Uma época conturbada na história da Europa: o reinado de Henrique VIII. Um personagem obscuro e pouco estudado: Thomas Cromwell. A proposta de um novo olhar para os acontecimentos que envolveram uma das cortes mais polêmicas da história do Ocidente. Essa é a matéria-prima da “trilogia Wolf Hall” de Hilary Mantel – para não haver confusão é importante dizer que a trilogia é oficialmente denominada Trilogia de Thomas Cromwell.
Nascida em 1952, em Glossop, na Inglaterra, Hilary possui catorze livros publicados, mas os dois primeiros volumes da sua trilogia já foram duas vezes vencedores do Booker Prize e finalistas de outros tantos prêmios.
O primeiro livro foi lançado em 2009, o segundo em 2012 e o terceiro virá à público em 2021 – no Brasil, pois em Portugal ele já está disponível –, 12 anos depois do segundo volume. O terceiro livro não levou o Booker Prize, mas foi considerado um final fantástico e recebeu depoimentos que afirmam que a autora redefiniu do que um romance histórico é capaz, com prosa e lirismo, com linguagem culta e coloquial, num escopo inédito na literatura.
Wolf Hall: saiba por que deve começar agora a leitura
Apesar do reconhecimento do público e indicação aos prêmios, Wolf Hall chega somente agora para os leitores de língua portuguesa. Publicado pela Todavia no Brasil e pela Presença em Portugal, ambos em 2020, a história de Thomas Cromwell chegou finalmente ao furor do público que lê em português.
A história foi adaptada, com auxílio da autora, para a TV numa adaptação da BBC e para o teatro numa produção da Royal Shakespeare Company.
Se você gosta de romances históricos, tem tudo para se deleitar com o capricho de Mantel no primeiro livro da trilogia que irá abordar o reinado de Henrique VIII: foram seis rainhas, muitas mortes, traições e complôs no reinado mais comentado da monarquia britânica. E tudo isso sob a perspectiva de um personagem que não se sabe muito bem como, mas galgou os degraus necessários até se tornar o braço-direito do Rei. O Thomas Cromwell que nos é dado a conhecer é o homem construído nas lacunas dos registros históricos, uma figura que é mais do que apenas que se digna a realizar os trabalhos sujos impostos pelo Rei. Quase 480 anos depois, Cromwell ganhou mais uma demão de vida com Wolf Hall.
A precisão histórica, assim como a menção aos mais variados personagens, não se detém para mais explicações.
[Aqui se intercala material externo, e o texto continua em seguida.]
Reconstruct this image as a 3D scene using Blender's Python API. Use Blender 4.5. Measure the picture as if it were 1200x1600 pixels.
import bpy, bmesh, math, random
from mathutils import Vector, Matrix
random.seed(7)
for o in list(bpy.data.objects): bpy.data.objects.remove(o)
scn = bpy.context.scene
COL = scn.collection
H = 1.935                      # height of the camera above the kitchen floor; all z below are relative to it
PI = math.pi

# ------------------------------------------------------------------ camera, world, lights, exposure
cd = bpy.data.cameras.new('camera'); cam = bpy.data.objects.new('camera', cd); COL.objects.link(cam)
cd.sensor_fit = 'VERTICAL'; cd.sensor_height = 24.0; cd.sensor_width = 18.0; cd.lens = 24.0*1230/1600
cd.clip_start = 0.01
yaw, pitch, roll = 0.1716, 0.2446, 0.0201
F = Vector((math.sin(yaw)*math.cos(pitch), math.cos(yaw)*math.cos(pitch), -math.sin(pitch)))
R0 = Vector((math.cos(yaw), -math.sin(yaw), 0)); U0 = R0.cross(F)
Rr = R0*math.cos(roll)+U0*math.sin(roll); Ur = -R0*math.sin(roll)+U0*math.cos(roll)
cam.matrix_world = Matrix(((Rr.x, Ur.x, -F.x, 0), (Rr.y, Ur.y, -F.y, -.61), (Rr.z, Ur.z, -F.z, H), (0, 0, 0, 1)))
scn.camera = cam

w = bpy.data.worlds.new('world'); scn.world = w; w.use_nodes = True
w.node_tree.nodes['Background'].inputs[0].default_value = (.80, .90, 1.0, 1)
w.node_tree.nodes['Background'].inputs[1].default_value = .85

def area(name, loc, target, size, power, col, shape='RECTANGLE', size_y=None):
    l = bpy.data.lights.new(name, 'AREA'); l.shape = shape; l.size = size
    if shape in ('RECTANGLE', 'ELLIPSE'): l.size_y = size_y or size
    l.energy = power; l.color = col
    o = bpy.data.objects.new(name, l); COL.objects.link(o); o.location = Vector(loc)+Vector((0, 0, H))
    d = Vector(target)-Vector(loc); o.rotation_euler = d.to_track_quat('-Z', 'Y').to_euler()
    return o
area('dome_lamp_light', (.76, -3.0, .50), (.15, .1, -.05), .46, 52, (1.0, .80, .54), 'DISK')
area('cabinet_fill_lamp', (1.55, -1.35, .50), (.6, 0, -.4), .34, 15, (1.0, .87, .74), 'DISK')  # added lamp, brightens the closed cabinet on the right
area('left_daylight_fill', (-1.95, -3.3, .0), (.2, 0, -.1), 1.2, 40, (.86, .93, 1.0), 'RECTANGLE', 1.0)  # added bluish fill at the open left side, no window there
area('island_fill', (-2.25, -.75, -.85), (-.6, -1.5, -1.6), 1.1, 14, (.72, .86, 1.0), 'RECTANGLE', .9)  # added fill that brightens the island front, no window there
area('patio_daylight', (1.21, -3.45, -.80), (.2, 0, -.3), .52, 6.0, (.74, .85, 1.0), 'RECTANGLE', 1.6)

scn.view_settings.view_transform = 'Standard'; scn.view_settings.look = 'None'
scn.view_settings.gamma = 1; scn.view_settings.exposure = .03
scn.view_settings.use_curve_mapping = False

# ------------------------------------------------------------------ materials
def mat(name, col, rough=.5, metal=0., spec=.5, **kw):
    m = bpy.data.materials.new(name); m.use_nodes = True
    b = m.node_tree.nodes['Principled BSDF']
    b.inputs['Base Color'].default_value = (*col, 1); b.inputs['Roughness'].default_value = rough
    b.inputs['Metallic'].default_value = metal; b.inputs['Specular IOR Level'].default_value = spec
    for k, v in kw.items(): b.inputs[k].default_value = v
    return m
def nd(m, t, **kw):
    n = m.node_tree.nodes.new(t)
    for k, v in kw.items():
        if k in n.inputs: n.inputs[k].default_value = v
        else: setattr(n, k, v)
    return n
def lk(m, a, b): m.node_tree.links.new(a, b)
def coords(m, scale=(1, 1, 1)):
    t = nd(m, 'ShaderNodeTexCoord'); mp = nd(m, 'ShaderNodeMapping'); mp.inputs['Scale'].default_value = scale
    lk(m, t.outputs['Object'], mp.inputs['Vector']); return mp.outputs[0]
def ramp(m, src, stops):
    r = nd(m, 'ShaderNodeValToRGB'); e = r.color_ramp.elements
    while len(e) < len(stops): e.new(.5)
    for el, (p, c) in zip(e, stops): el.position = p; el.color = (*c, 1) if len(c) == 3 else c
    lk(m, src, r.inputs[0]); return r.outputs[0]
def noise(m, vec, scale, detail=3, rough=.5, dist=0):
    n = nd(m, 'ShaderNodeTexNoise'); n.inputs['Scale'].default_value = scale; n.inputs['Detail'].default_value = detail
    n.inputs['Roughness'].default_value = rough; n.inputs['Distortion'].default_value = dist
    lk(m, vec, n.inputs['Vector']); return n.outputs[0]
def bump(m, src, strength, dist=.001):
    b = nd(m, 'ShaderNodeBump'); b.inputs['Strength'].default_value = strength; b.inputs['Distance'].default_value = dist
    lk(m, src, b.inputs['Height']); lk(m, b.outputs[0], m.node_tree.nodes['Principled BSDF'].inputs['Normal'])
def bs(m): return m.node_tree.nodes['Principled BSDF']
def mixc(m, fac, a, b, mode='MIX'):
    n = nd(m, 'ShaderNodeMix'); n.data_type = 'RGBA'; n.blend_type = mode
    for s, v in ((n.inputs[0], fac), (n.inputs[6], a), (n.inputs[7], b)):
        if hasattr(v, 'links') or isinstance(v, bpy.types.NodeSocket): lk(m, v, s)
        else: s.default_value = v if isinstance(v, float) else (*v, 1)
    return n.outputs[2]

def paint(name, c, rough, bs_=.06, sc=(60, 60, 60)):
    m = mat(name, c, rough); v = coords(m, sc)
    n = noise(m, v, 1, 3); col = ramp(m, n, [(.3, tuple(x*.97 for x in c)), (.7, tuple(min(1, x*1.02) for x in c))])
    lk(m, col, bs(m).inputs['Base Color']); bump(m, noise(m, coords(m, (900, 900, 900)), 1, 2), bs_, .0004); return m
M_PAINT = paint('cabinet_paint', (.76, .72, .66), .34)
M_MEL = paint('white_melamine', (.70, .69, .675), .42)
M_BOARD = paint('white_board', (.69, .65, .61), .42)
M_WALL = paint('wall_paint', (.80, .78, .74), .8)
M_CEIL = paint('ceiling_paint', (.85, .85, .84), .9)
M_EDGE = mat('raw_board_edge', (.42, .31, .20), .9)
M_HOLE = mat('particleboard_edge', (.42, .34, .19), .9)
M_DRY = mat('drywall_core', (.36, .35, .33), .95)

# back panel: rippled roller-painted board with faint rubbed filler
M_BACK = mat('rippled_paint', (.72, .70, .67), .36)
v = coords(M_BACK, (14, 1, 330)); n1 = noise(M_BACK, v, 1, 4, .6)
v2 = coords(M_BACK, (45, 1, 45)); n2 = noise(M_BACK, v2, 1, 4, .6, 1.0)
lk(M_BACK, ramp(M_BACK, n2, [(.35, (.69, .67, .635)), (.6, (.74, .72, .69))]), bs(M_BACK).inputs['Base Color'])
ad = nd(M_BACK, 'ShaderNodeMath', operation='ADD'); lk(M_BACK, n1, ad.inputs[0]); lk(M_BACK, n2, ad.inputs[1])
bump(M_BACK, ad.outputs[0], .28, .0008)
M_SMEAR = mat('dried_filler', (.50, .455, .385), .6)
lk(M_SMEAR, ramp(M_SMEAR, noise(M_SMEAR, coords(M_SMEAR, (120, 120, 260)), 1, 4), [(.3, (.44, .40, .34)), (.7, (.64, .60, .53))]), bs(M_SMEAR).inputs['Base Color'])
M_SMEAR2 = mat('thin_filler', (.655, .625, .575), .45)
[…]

No início do livro existe uma espécie de índice com o nome dos envolvidos e citados na cronologia do romance, mas não mais do que isso. Confesso que algumas vezes foi preciso pausar a leitura para fazer uma checagem de fatos e entender o que estava acontecendo naquele momento.
O romance é elaborado e brilhante, daqueles livros que podem ser lidos em qualquer época sem prejuízo do requinte literário. Na edição brasileira, a tradução de Heloísa Mourão é impecável e ajuda na manutenção do ritmo da narrativa, que é clássica, sem ser engessada. Wolf hall é uma leitura densa, exige atenção e talvez demande do leitor alguma imersão na história para compreensão total dos acontecimentos. Desnecessário dizer então que uma boa tradução é imprescindível para que a fruição aconteça sem deixar a leitura truncada.
Mantel: uma paixão antiga e algumas curiosidades sobre a autora
Hilary não é novata na escrita de romances históricos ou enredos ligados à política. Uma curiosidade sobre a autora é que o seu sonho era ser historiadora e a vontade de escrever uma obra ligada à história surgiu quando ela procurou um livro sobre a Revolução Francesa e não encontrou nada que a encantasse, sendo assim começou ela mesma um livro sobre o tema.
Assim nasceu A place of greater safety ou, na edição brasileira editada pela Editora Record, A sombra da guilhotina. Uma ficção histórica sucesso de público e crítica sobre a revolução que mexeu com a Europa.
Mantel também chegou a ser investigada pelo governo britânico acerca de uma declaração dada em entrevistas, nos anos 80, onde afirmou que fantasiava várias vezes com um possível assassinato de Margaret Thatcher. Isto porque, apesar de discorrer, recriar e falar sobre a monarquia e o poder público, a autora sempre deixou claro o seu desprezo por boa parte dos integrantes do sistema. Contraditório? Talvez. Pode ser só o caso de um artista que consegue separar muito bem o seu fascínio pela matéria da qual é composta a história do mundo, ou pode ser também mais uma excentricidade para associar alguma polêmica ao valor das obras e movimentar a sua imagem e o mercado. Vai saber.